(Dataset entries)
····················

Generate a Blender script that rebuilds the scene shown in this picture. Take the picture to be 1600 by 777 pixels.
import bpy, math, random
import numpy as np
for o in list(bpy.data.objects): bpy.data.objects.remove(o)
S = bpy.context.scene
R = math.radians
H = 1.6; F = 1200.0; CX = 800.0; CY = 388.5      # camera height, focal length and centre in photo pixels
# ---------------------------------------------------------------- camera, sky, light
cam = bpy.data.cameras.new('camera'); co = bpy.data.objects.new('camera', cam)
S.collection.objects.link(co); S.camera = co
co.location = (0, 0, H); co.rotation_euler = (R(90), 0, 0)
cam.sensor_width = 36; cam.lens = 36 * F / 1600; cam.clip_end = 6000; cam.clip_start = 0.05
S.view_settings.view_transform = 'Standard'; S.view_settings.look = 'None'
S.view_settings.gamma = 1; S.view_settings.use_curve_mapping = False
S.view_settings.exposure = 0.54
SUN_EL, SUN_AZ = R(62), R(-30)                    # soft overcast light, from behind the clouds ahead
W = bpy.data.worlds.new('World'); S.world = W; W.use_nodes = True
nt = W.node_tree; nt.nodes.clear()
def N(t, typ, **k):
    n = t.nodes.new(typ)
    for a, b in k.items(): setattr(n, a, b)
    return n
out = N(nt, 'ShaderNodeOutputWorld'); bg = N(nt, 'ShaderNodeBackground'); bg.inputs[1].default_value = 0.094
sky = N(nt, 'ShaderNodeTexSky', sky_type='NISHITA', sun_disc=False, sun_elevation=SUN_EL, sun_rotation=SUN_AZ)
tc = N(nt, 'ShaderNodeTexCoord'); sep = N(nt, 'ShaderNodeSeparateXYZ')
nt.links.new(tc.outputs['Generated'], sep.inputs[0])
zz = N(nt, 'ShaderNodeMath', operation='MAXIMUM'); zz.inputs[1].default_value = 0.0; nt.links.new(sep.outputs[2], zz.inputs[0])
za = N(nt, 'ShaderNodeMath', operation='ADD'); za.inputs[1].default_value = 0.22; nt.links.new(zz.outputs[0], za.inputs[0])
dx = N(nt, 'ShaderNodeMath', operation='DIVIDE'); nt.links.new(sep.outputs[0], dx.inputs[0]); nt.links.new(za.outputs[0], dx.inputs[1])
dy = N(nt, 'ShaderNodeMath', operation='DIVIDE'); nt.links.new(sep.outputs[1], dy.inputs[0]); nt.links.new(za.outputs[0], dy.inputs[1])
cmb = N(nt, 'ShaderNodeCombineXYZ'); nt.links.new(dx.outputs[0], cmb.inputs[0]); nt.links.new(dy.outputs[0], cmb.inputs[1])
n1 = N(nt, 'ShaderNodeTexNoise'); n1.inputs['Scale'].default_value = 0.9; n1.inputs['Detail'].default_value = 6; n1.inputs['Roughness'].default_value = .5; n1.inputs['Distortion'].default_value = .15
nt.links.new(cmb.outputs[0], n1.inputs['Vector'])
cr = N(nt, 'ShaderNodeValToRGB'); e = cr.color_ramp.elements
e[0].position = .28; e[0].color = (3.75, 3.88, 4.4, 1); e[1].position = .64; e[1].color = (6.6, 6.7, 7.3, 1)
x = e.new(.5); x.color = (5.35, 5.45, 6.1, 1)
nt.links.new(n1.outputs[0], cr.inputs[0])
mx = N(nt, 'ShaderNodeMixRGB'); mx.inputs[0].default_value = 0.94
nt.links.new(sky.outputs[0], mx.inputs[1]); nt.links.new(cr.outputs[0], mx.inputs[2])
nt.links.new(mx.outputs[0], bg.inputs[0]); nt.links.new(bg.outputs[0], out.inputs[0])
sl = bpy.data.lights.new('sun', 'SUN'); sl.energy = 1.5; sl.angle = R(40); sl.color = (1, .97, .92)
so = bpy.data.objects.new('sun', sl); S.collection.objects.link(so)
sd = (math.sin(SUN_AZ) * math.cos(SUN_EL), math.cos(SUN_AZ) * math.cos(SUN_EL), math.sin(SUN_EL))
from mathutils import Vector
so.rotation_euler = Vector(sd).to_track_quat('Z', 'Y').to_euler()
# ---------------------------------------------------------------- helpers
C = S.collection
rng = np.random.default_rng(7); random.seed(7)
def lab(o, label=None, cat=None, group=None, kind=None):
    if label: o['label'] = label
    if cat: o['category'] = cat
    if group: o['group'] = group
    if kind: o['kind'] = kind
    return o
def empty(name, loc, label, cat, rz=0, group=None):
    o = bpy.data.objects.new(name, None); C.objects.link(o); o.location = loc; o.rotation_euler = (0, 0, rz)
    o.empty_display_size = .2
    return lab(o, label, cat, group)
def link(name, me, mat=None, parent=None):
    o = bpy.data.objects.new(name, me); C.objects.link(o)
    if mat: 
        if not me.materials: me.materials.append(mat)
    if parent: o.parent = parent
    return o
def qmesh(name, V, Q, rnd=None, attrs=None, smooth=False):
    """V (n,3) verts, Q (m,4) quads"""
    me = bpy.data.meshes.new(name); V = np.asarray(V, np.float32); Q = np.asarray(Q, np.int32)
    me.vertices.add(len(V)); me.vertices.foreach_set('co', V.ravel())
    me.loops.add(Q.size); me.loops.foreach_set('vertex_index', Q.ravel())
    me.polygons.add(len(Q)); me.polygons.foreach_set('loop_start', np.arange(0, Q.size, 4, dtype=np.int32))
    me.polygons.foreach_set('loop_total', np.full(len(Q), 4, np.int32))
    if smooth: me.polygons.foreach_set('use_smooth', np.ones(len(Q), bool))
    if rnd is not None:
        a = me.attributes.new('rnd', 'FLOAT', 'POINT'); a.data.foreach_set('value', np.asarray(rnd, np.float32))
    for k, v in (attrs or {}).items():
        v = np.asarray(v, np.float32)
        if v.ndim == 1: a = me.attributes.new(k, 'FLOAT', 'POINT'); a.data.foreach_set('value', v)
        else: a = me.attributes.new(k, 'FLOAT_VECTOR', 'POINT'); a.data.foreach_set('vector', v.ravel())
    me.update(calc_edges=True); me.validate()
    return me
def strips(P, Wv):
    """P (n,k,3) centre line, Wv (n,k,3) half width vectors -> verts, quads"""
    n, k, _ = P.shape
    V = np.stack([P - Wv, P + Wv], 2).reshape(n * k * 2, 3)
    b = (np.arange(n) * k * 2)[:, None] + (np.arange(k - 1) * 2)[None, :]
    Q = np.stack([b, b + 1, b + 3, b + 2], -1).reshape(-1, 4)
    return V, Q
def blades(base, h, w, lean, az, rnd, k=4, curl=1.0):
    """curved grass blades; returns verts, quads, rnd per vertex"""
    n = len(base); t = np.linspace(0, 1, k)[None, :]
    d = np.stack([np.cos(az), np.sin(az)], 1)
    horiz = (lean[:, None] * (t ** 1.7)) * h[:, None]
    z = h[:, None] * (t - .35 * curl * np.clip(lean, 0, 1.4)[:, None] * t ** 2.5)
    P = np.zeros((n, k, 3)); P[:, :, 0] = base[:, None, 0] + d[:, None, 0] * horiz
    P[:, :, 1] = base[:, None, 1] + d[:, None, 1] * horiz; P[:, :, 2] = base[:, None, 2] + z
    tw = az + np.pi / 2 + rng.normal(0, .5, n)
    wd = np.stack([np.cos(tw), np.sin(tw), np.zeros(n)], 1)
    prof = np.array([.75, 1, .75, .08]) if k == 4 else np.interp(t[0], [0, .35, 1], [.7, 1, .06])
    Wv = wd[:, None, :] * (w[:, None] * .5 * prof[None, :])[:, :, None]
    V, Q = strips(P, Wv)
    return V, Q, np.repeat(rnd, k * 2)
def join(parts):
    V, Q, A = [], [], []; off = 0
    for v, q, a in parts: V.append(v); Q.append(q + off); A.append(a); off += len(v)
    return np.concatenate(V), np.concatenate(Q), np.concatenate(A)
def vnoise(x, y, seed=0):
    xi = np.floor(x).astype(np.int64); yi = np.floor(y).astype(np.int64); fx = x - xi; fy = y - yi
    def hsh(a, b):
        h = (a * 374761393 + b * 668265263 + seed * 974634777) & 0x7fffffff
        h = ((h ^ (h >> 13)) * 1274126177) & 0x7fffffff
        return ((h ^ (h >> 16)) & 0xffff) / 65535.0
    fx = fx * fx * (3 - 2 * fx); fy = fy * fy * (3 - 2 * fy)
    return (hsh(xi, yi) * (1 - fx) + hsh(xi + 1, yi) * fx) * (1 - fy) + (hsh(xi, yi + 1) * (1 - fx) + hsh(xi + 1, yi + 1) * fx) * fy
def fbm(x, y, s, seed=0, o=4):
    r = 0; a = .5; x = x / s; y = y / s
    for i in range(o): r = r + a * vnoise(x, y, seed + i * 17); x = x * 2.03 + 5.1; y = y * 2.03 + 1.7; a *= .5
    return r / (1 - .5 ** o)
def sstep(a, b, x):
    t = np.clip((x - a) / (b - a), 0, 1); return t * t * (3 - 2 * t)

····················

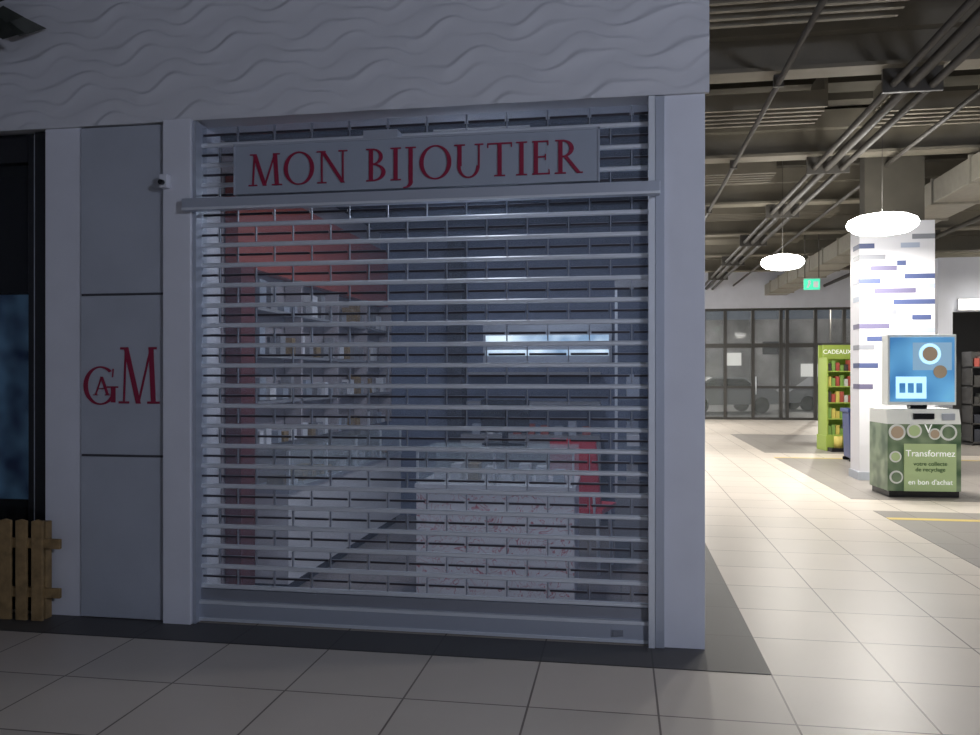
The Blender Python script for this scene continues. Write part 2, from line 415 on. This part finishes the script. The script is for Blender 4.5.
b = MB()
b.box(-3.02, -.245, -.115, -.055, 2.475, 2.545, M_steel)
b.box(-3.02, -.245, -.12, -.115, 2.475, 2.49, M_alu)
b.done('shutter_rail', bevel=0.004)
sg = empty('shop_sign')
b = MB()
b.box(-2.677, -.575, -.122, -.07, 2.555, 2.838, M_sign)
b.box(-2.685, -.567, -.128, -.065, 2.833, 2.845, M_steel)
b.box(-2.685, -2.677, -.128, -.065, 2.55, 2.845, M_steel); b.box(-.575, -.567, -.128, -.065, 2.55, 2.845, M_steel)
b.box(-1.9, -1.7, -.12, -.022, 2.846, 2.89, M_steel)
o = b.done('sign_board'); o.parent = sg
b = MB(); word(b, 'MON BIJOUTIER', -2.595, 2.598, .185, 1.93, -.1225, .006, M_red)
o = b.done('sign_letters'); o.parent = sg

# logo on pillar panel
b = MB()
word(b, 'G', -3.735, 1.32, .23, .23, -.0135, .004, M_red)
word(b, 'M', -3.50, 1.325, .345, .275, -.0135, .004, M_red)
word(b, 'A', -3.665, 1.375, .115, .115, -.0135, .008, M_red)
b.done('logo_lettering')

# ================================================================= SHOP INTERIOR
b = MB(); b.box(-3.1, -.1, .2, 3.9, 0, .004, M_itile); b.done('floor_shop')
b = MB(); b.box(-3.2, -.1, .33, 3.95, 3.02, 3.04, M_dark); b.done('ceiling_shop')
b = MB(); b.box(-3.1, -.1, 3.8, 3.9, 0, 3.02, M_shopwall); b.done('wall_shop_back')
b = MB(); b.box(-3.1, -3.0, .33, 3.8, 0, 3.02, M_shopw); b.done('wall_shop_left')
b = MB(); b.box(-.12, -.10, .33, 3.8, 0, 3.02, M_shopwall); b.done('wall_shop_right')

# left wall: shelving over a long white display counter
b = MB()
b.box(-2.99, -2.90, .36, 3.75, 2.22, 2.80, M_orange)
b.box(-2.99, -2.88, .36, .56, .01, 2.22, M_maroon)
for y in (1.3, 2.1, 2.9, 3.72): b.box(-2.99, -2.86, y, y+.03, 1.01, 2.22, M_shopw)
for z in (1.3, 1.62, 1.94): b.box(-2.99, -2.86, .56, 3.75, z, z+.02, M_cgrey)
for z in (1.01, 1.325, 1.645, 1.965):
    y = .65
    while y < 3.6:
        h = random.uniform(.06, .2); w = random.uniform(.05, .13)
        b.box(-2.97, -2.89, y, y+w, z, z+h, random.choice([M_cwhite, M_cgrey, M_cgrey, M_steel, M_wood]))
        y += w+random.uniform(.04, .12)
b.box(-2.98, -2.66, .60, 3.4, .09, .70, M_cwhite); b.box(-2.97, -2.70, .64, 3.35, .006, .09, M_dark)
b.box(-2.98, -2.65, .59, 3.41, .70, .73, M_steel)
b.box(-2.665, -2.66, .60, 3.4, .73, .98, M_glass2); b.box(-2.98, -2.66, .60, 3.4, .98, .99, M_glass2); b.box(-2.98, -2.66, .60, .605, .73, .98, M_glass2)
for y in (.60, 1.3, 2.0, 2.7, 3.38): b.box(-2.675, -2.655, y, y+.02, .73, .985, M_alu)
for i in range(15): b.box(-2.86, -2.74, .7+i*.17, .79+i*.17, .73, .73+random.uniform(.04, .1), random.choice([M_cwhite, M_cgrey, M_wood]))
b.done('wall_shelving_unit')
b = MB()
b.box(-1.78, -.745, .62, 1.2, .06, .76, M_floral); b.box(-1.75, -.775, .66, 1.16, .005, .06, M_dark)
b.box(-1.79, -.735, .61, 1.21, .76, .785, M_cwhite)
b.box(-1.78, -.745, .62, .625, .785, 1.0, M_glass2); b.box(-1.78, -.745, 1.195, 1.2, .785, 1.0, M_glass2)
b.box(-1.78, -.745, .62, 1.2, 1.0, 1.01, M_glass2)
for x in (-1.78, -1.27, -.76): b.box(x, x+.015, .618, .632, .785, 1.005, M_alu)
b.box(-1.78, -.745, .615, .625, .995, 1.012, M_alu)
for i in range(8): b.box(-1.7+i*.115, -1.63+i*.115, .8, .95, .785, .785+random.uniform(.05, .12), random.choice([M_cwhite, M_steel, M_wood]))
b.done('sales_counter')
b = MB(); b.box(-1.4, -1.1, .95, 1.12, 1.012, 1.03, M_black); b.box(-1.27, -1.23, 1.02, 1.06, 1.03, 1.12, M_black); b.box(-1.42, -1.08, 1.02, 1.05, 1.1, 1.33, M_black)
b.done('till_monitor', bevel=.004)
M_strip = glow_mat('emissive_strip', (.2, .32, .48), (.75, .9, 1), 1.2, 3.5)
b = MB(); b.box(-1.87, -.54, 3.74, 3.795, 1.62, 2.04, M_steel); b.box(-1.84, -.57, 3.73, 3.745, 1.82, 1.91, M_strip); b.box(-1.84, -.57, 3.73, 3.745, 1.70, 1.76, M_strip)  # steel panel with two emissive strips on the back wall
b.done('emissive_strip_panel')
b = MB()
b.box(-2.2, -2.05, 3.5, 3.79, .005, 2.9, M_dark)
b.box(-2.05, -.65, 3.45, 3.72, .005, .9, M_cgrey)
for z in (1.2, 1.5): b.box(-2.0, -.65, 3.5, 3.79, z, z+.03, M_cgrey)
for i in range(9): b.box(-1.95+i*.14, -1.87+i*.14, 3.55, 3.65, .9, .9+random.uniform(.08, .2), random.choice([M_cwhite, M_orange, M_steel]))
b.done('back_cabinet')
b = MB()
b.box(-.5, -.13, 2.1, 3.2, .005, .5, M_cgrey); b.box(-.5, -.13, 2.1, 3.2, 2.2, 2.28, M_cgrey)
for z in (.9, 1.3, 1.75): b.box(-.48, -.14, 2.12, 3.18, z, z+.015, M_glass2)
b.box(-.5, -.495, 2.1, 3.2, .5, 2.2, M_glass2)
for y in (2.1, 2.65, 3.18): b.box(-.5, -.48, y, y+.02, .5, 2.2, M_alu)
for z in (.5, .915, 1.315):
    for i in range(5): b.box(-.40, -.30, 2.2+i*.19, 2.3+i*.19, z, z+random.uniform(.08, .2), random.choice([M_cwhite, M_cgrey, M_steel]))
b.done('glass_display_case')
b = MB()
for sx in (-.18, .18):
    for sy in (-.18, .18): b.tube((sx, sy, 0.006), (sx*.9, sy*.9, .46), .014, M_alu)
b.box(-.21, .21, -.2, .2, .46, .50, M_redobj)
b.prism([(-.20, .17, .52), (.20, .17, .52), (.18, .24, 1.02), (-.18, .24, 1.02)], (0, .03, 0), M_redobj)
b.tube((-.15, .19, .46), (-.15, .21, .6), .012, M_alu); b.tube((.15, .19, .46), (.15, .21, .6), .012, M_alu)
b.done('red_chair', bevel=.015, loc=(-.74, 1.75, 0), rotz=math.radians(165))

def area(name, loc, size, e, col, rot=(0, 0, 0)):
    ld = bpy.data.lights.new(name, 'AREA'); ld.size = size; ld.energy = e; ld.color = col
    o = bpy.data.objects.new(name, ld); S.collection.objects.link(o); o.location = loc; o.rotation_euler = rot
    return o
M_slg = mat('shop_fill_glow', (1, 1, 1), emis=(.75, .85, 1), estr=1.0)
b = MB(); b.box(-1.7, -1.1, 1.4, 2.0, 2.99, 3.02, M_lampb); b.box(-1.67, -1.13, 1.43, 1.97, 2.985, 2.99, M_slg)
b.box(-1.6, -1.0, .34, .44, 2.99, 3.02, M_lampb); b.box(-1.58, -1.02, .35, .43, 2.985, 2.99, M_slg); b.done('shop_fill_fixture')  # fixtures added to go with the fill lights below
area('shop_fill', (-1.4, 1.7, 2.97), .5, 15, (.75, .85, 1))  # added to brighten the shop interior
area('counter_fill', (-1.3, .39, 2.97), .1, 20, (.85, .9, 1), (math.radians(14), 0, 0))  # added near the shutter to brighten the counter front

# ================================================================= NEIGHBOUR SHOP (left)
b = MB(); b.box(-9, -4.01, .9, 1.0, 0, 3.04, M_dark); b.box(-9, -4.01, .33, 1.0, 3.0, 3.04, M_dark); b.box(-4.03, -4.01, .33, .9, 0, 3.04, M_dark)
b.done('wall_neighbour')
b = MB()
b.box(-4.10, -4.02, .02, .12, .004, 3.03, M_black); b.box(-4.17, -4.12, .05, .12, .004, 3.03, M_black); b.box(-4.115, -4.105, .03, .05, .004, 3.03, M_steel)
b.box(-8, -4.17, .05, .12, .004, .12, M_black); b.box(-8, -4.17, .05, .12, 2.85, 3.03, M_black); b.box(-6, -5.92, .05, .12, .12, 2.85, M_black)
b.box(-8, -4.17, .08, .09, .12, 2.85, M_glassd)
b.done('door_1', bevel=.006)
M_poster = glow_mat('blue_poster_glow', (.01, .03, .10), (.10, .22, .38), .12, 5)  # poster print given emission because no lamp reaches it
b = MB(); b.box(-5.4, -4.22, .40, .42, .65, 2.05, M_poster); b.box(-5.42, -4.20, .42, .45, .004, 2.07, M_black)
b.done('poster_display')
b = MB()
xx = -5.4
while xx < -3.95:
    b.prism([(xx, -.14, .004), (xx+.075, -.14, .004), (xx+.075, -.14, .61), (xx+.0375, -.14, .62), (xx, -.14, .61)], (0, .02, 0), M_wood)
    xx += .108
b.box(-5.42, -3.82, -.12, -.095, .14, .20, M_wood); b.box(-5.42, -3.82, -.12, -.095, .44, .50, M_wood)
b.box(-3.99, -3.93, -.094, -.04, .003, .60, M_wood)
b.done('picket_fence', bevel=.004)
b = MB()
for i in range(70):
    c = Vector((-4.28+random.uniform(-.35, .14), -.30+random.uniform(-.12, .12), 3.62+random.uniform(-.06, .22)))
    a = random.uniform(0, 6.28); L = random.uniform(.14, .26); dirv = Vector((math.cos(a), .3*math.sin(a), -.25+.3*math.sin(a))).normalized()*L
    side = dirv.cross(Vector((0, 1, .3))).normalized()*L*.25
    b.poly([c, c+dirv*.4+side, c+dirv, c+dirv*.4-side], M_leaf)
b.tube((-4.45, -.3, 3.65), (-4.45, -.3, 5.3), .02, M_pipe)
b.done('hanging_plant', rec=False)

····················

▸ **DESCRIPTION OF THE TASK**
The lines to return run from the one containing "The Blender Python" down to the one containing "b = MB(); b.box(-.12, -.10, .33, 3.8, 0, 3.02, M_shopwall);"; give them exactly, both included, and no others.

▸ **OUTPUT FOR THIS TASK**
The Blender Python script for this scene continues. Write part 2, from line 415 on. This part finishes the script. The script is for Blender 4.5.
b = MB()
b.box(-3.02, -.245, -.115, -.055, 2.475, 2.545, M_steel)
b.box(-3.02, -.245, -.12, -.115, 2.475, 2.49, M_alu)
b.done('shutter_rail', bevel=0.004)
sg = empty('shop_sign')
b = MB()
b.box(-2.677, -.575, -.122, -.07, 2.555, 2.838, M_sign)
b.box(-2.685, -.567, -.128, -.065, 2.833, 2.845, M_steel)
b.box(-2.685, -2.677, -.128, -.065, 2.55, 2.845, M_steel); b.box(-.575, -.567, -.128, -.065, 2.55, 2.845, M_steel)
b.box(-1.9, -1.7, -.12, -.022, 2.846, 2.89, M_steel)
o = b.done('sign_board'); o.parent = sg
b = MB(); word(b, 'MON BIJOUTIER', -2.595, 2.598, .185, 1.93, -.1225, .006, M_red)
o = b.done('sign_letters'); o.parent = sg

# logo on pillar panel
b = MB()
word(b, 'G', -3.735, 1.32, .23, .23, -.0135, .004, M_red)
word(b, 'M', -3.50, 1.325, .345, .275, -.0135, .004, M_red)
word(b, 'A', -3.665, 1.375, .115, .115, -.0135, .008, M_red)
b.done('logo_lettering')

# ================================================================= SHOP INTERIOR
b = MB(); b.box(-3.1, -.1, .2, 3.9, 0, .004, M_itile); b.done('floor_shop')
b = MB(); b.box(-3.2, -.1, .33, 3.95, 3.02, 3.04, M_dark); b.done('ceiling_shop')
b = MB(); b.box(-3.1, -.1, 3.8, 3.9, 0, 3.02, M_shopwall); b.done('wall_shop_back')
b = MB(); b.box(-3.1, -3.0, .33, 3.8, 0, 3.02, M_shopw); b.done('wall_shop_left')
b = MB(); b.box(-.12, -.10, .33, 3.8, 0, 3.02, M_shopwall); b.done('wall_shop_right')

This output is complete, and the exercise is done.